### MATERIAL
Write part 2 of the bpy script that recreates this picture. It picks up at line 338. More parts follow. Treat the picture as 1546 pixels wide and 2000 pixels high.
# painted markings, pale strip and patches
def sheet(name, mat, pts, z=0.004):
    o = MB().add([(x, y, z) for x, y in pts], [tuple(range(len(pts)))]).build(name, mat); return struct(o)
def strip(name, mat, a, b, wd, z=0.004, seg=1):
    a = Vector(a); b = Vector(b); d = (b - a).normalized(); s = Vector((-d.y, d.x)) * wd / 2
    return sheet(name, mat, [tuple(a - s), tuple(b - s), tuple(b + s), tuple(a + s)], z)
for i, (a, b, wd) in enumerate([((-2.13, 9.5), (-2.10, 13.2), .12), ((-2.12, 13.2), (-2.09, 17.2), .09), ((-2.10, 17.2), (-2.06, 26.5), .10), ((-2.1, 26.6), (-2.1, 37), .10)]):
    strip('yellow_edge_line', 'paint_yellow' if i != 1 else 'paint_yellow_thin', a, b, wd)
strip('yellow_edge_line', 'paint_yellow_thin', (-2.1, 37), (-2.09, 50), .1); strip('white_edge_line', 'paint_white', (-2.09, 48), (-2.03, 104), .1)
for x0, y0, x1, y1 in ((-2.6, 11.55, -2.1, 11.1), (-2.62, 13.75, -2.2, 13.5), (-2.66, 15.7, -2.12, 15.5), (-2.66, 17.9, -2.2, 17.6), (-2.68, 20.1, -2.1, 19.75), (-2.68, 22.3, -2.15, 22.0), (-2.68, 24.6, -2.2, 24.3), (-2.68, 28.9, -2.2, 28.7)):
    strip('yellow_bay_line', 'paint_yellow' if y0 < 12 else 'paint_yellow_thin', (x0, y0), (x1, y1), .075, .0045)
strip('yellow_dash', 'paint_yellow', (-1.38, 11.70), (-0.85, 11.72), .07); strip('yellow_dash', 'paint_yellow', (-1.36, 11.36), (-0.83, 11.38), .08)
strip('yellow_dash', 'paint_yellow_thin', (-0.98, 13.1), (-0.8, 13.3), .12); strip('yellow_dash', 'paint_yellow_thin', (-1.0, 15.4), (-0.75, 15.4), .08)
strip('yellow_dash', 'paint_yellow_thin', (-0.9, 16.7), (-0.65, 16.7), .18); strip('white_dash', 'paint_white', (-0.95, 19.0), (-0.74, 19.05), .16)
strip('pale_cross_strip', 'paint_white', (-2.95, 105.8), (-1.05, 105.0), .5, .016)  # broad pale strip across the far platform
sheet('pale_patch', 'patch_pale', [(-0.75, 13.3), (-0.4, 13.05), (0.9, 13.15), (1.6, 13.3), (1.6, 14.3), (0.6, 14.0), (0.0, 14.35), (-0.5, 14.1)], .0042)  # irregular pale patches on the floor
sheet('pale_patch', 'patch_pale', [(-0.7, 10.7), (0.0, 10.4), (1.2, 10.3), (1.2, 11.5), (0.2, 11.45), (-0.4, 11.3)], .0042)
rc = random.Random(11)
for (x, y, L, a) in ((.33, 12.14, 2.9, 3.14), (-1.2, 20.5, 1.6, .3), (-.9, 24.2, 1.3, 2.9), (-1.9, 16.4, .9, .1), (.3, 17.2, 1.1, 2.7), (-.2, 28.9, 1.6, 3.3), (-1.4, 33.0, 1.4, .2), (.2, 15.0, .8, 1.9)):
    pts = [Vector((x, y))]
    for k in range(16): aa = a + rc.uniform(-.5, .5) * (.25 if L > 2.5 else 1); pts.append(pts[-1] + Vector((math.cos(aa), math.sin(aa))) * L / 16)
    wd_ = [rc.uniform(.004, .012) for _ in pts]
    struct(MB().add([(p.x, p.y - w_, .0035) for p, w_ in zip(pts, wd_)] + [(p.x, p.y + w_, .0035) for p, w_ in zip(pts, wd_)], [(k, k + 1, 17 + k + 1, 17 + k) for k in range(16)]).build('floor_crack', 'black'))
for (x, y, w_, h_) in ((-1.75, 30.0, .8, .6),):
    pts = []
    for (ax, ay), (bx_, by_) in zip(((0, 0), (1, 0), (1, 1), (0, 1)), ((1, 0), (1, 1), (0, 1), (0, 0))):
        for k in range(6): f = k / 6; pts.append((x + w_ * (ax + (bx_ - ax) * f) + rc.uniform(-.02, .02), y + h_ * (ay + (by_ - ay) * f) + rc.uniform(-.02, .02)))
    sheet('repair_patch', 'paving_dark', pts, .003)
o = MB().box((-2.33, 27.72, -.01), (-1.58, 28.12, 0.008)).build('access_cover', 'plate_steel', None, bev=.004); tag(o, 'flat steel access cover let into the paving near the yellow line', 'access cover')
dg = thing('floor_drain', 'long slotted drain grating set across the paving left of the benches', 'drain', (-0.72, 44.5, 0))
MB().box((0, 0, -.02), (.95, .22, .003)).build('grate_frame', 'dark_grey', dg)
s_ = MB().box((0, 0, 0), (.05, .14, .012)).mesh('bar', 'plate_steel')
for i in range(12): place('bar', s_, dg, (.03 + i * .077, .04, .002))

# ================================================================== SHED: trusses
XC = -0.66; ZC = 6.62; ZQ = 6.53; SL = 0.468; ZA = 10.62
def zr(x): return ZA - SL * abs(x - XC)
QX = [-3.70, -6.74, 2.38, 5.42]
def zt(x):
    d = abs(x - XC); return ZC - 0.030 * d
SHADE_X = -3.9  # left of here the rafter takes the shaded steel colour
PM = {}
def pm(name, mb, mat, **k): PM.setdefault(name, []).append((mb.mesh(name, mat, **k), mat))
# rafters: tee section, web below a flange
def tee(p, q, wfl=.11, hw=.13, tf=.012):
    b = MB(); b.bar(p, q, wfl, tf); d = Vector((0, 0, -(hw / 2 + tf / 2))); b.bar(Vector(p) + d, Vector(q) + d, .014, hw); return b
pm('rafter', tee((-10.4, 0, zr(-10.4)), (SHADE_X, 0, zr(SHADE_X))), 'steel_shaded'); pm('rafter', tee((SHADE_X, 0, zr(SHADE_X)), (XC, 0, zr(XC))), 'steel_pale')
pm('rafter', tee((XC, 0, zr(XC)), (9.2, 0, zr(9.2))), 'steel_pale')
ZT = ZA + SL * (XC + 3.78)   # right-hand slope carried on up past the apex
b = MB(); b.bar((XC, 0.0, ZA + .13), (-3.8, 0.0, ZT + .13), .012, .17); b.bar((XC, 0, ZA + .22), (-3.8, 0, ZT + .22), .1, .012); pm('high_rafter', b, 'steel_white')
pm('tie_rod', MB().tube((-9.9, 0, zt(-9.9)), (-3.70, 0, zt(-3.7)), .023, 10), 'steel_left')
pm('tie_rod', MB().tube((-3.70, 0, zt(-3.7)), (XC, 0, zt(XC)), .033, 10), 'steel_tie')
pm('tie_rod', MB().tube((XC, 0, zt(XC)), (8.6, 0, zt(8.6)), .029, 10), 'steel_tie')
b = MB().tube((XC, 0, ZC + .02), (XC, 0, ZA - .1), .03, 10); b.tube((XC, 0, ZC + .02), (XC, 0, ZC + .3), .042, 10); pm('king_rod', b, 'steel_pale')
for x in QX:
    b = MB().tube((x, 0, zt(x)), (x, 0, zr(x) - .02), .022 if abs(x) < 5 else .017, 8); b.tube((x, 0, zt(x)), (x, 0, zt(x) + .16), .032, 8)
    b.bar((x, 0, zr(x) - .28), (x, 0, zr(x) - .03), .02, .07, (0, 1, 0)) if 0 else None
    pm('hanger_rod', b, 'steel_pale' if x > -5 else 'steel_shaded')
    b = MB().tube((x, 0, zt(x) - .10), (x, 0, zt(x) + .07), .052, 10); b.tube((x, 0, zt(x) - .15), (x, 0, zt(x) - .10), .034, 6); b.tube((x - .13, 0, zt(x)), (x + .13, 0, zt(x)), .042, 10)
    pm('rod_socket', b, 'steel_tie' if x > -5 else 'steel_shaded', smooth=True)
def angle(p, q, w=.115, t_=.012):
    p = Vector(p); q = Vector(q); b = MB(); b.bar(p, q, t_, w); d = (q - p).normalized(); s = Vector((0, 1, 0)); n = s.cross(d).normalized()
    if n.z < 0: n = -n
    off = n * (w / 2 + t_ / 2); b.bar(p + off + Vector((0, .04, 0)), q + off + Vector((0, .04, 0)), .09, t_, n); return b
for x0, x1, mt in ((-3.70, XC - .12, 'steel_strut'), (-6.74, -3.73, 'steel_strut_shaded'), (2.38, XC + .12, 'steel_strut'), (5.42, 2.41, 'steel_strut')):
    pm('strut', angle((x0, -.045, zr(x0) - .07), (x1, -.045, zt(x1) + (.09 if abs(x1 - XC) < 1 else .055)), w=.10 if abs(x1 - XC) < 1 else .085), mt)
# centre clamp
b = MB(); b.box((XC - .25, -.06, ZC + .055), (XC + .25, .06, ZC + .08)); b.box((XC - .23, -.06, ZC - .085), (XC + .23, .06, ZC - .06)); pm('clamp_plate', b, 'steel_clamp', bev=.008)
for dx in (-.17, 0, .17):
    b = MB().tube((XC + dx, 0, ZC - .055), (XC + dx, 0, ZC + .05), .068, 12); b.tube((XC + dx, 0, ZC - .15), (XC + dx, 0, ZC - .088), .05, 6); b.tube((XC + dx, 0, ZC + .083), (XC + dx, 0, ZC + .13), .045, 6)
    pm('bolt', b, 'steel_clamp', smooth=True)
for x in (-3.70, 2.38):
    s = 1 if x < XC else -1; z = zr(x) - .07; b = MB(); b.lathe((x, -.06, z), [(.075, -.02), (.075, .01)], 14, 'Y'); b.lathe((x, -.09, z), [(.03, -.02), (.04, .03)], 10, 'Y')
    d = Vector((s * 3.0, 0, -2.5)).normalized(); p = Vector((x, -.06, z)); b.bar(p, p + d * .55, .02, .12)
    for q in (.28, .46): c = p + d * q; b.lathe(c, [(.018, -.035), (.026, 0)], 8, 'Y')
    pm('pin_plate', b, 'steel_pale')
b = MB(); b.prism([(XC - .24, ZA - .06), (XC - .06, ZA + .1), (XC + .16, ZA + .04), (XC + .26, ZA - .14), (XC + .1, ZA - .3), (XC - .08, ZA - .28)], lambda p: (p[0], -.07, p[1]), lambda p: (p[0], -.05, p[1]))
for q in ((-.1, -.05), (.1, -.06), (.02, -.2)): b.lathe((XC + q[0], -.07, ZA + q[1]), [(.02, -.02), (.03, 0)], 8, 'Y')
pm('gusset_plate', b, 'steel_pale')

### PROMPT
How many of the lines above hold the word "angle"? Give only that number.

### RESULT OF THIS EXERCISE
2